Perspektive 3: Communication
Das ist die große Stärke des Schulleiters, die sich auch im Kollegium bemerkbar macht: Probleme und Defizite werden offen angesprochen, Transparenz schafft Vertrauen, eine kritische Auseinandersetzung ist möglich. „It is a long way for my people to change their mindsets and attitudes“ sagt Mgaya und geht mit gutem Beispiel voran. Dabei scheut er sich auch nicht, klare Worte zu finden, wenn die Politik einmal wieder im Weg steht: „Politicians know what they do, but they don’t do what they know“. Sein Vorwurf ist eindeutig: „We are teaching like a fire brigade.“ Und beim School Board Meeting macht er deutlich: „We must change the „I“ into „We“!“ Der unermüdliche Einsatz dieses außergewöhnlichen Schulleiters, seine Aufgeschlossenheit und sein Interesse neue Wege zu beschreiten, eröffnen der Schule und damit auch der Schulpartnerschaft neue PERSPEKTIVEN.

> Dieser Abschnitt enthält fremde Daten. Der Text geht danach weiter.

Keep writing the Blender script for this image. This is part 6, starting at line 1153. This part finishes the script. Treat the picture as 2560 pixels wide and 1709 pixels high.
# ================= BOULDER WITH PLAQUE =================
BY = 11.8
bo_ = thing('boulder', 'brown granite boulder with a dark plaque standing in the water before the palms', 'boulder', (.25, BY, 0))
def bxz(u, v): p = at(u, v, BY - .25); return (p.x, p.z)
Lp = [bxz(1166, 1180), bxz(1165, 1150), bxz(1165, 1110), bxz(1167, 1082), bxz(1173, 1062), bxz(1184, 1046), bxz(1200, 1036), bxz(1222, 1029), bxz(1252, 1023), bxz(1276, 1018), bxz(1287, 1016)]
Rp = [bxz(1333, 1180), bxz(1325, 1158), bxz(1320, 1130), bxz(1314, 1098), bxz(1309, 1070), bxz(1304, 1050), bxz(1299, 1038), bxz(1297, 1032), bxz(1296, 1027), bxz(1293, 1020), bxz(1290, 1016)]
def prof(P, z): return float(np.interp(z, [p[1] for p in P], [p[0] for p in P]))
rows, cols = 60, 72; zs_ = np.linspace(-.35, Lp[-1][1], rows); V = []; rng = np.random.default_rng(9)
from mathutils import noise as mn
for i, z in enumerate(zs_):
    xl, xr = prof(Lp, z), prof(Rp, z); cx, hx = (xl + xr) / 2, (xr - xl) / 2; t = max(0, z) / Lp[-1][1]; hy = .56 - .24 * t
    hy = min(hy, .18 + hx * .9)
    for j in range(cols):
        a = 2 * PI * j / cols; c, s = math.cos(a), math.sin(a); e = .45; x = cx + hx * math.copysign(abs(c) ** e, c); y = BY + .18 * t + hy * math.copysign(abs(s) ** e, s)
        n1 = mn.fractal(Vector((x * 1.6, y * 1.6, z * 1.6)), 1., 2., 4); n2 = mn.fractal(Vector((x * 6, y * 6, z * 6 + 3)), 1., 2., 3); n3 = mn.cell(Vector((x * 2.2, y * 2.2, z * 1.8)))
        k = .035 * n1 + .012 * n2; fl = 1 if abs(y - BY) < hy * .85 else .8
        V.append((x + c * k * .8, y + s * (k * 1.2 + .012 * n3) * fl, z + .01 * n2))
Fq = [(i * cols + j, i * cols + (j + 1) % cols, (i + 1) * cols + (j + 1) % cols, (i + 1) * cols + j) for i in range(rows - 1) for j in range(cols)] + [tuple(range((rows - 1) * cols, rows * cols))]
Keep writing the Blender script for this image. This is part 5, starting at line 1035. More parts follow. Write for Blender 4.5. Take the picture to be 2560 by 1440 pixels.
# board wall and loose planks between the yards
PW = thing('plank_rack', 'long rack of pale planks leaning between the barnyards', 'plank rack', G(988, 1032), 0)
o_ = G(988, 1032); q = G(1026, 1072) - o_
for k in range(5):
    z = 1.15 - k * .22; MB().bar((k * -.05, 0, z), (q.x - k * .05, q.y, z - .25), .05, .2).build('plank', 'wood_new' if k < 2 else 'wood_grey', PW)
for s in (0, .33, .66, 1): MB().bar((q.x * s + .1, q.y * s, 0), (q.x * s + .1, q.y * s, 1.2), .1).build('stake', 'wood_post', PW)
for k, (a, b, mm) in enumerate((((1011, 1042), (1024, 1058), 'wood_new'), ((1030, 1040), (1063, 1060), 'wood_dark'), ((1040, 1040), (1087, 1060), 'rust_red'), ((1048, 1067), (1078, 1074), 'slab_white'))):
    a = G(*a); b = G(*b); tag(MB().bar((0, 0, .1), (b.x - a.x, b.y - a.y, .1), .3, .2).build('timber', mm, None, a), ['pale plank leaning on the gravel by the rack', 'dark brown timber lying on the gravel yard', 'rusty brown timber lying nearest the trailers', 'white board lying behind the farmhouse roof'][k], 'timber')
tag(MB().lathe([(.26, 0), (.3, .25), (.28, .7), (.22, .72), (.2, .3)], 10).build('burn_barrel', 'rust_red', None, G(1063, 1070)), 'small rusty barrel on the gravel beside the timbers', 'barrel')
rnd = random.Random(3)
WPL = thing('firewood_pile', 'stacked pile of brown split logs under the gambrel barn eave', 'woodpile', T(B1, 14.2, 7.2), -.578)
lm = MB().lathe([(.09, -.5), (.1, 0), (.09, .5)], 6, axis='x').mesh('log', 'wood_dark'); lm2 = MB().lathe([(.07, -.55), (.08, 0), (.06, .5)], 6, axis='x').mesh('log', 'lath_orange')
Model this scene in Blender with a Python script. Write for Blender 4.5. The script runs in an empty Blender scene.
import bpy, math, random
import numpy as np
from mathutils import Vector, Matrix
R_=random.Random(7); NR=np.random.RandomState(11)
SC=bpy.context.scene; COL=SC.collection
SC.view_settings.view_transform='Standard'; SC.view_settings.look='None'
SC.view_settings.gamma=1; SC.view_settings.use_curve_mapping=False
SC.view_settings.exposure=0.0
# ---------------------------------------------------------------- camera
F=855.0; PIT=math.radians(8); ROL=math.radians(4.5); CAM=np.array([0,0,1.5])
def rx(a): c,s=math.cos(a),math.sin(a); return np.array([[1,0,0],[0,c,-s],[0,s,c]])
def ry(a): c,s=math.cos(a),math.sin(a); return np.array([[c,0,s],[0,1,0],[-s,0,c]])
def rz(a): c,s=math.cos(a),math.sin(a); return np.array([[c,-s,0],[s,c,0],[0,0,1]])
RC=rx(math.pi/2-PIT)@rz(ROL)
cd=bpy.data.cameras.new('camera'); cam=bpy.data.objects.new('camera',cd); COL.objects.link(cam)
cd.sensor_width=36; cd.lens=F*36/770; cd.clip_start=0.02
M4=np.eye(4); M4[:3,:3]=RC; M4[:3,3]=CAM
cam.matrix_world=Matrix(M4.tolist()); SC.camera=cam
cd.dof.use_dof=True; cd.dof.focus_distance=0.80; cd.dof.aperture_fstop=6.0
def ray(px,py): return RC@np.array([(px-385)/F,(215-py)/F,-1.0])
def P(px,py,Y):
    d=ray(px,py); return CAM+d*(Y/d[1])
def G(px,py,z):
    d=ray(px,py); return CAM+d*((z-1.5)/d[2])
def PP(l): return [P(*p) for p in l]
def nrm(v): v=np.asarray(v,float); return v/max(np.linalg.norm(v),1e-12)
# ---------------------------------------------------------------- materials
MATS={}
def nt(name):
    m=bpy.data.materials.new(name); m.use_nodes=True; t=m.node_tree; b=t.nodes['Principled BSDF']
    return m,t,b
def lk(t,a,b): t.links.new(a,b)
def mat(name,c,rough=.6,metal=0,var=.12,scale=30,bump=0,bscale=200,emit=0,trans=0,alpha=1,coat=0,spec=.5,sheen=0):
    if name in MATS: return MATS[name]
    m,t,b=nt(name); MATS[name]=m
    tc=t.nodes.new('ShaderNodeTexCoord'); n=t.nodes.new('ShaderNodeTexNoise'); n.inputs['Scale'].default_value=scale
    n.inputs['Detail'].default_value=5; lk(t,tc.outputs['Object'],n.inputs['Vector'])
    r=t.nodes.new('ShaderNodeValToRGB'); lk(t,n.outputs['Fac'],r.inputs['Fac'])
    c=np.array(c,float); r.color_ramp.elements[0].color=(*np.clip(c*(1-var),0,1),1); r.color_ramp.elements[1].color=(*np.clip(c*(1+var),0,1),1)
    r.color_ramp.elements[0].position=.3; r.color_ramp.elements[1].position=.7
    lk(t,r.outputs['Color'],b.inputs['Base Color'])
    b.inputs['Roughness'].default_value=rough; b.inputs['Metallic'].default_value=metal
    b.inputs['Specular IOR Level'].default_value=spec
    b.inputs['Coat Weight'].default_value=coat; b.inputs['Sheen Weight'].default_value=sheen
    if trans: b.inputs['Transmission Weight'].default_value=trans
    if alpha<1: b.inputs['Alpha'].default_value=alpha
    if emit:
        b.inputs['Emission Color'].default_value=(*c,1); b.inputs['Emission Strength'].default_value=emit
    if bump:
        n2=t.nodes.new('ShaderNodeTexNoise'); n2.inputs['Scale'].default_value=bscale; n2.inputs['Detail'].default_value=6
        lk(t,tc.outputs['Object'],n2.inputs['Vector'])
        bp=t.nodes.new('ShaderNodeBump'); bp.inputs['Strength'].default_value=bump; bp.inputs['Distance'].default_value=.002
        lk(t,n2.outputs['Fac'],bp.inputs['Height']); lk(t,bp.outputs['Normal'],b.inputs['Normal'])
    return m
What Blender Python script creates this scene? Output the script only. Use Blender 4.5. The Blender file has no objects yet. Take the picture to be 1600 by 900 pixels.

Besonders erfreulich: Bei einem Zoom Meeting am 27.01. (moderiert von Karolina Esch) trafen sich die beiden Principals Susanne Asam (GMT) und Wilhelm Mgaya (LUDSS) sowie einige LUDSS Lehrkräfte zum ersten Mal – zum Kennenlernen und Ideen-Austausch.
Auf ein hoffentlich baldiges Wiedersehen!